Critics argue that revenue expenditure has expanded significantly relative to capital expenditure, large-scale industrial job creation has not kept pace with demographic pressures, fiscal stress constrains infrastructure investment, and investor confidence remains mixed.
The governance model has shifted from Marxist class ideology to populist welfarism. Yet, in structural terms, dependence on state distribution continues. From a political economy perspective, this may be rational. In a state with limited industrial expansion, redistributive politics provides immediate and visible benefits to voters. Industrialisation, by contrast, requires long gestation, land acquisition consensus, labour flexibility and political risk. Thus, while the ideological vocabulary changed, the centrality of the state in economic life persisted.
Reinvention over Recrimination
The central question is not who destroyed Bengal. The more productive question is whether Bengal can reinvent itself.
History explains trajectories but does not imprison societies. Cultural capital can coexist with commercial dynamism. Intellectual depth need not preclude entrepreneurial ambition.
The challenge is generational: to retain Bengal’s intellectual soul while cultivating economic resilience.

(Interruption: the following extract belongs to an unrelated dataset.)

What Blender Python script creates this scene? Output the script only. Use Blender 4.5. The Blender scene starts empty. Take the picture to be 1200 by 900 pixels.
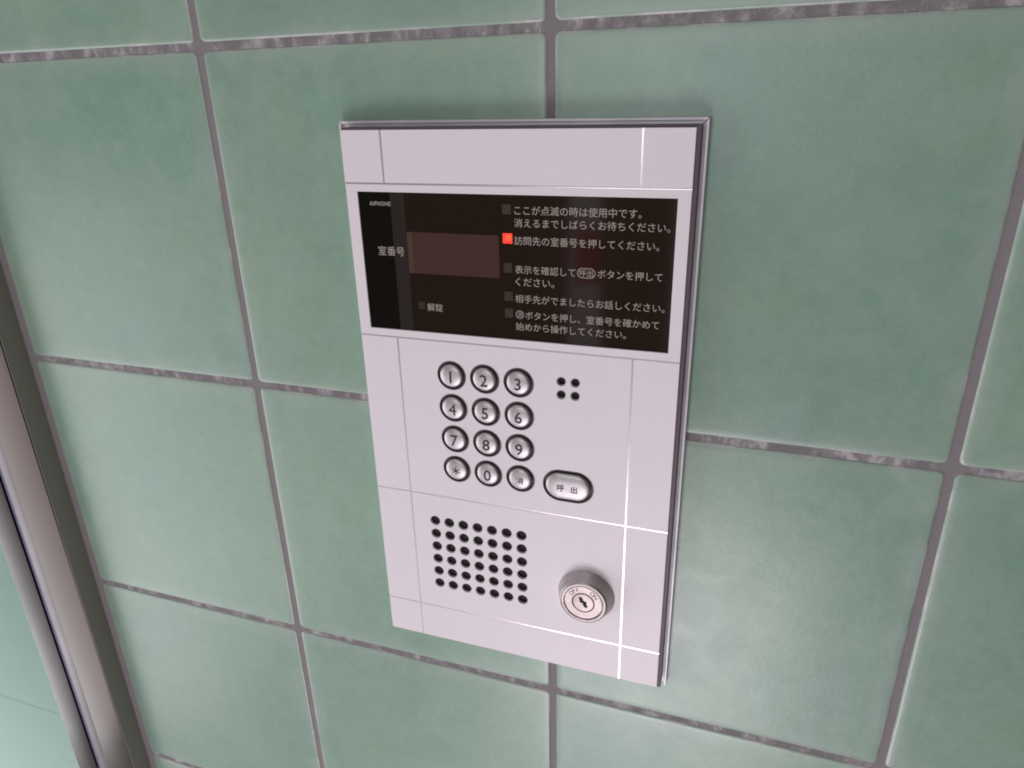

Responsibility, therefore, is collective and historical. From Macaulay to Marxists to Mamata, each phase contributed strands to a complex tapestry. The future depends less on apportioning blame and more on reshaping aspiration.
Decline is not destiny. Reinvention is possible—if the mindset that once prized secure service can evolve to embrace creative enterprise without surrendering its moral and cultural heritage.